* **Instructions for the task**: Copy exactly, and only, the lines below from the first through the one containing "sin, cos, pi, tan", both included; pictures are omitted.

* **Collected material**:

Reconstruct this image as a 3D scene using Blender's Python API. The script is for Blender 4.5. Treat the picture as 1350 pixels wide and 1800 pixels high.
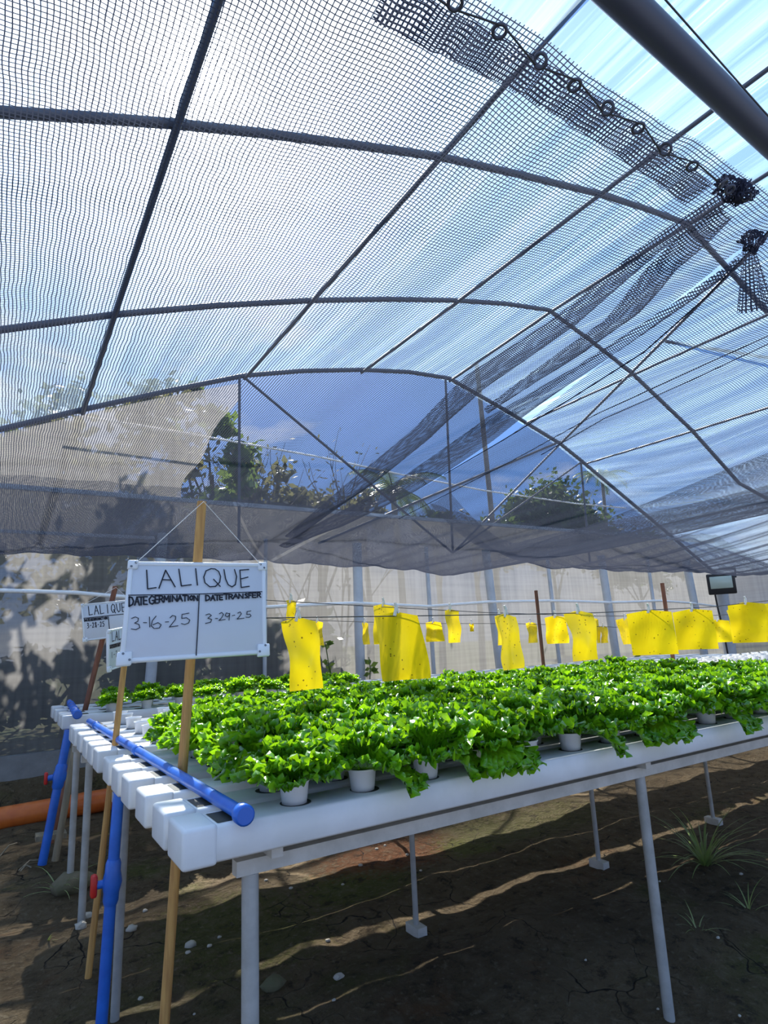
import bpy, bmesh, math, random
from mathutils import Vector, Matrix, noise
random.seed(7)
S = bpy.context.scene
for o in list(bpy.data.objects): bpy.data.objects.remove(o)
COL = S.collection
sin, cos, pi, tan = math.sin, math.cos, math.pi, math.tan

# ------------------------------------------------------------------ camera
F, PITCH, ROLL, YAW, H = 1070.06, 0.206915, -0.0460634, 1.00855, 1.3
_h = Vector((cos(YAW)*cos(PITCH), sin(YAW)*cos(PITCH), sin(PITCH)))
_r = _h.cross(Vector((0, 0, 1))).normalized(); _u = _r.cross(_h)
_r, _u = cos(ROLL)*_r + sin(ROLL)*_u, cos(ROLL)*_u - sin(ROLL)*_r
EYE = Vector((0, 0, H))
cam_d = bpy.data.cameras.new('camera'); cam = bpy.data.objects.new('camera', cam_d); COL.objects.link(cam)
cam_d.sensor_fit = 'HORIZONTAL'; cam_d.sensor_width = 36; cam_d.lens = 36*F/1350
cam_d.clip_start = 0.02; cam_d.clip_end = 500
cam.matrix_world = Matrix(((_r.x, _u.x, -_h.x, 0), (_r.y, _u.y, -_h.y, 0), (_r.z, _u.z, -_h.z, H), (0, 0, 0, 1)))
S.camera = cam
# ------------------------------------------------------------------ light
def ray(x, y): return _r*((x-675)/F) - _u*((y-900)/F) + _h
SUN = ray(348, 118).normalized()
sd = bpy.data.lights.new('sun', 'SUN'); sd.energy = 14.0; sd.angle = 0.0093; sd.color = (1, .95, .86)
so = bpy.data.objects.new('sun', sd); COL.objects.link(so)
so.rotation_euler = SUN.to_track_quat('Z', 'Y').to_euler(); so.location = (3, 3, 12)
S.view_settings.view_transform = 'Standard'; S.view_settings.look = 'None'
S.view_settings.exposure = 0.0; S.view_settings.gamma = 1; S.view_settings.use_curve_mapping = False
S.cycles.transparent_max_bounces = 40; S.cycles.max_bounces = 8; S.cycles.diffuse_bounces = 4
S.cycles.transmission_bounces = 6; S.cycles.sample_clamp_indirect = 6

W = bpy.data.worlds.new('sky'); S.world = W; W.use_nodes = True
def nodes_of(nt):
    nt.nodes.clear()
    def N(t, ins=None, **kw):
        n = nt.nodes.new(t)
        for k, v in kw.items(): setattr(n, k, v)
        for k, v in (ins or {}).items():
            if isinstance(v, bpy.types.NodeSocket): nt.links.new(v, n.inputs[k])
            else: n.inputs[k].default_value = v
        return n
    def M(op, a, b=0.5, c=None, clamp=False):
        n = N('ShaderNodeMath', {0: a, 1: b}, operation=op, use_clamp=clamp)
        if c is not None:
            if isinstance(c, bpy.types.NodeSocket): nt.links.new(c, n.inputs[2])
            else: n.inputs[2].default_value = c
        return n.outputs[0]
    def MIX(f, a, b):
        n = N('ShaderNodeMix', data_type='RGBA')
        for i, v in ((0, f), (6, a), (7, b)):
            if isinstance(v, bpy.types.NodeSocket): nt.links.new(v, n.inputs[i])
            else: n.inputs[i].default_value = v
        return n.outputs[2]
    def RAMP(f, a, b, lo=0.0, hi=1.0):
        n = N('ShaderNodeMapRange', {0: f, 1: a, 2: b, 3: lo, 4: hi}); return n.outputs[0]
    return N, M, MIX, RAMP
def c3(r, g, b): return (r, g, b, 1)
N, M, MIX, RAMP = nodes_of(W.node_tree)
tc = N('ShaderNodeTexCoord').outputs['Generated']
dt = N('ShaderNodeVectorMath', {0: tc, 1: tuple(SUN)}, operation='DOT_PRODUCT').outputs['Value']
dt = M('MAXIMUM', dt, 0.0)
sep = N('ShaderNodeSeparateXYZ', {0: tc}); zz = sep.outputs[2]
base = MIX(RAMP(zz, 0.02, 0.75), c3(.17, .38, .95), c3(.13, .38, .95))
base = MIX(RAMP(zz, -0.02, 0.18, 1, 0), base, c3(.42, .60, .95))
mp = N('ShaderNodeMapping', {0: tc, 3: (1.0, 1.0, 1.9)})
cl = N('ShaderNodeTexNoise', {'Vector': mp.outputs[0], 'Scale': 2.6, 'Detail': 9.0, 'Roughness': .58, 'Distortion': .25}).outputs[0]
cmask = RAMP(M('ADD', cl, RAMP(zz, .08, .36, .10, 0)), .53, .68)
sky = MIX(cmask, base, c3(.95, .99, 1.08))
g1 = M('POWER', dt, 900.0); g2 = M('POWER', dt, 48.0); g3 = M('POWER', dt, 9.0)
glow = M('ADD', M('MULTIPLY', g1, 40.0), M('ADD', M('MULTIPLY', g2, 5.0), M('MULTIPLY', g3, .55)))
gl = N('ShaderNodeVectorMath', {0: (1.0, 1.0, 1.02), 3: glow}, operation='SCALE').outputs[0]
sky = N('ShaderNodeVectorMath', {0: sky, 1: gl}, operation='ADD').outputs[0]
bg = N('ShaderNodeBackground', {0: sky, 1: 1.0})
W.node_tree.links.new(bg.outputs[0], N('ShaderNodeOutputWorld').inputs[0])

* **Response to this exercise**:
Reconstruct this image as a 3D scene using Blender's Python API. The script is for Blender 4.5. Treat the picture as 1350 pixels wide and 1800 pixels high.
import bpy, bmesh, math, random
from mathutils import Vector, Matrix, noise
random.seed(7)
S = bpy.context.scene
for o in list(bpy.data.objects): bpy.data.objects.remove(o)
COL = S.collection
sin, cos, pi, tan = math.sin, math.cos, math.pi, math.tan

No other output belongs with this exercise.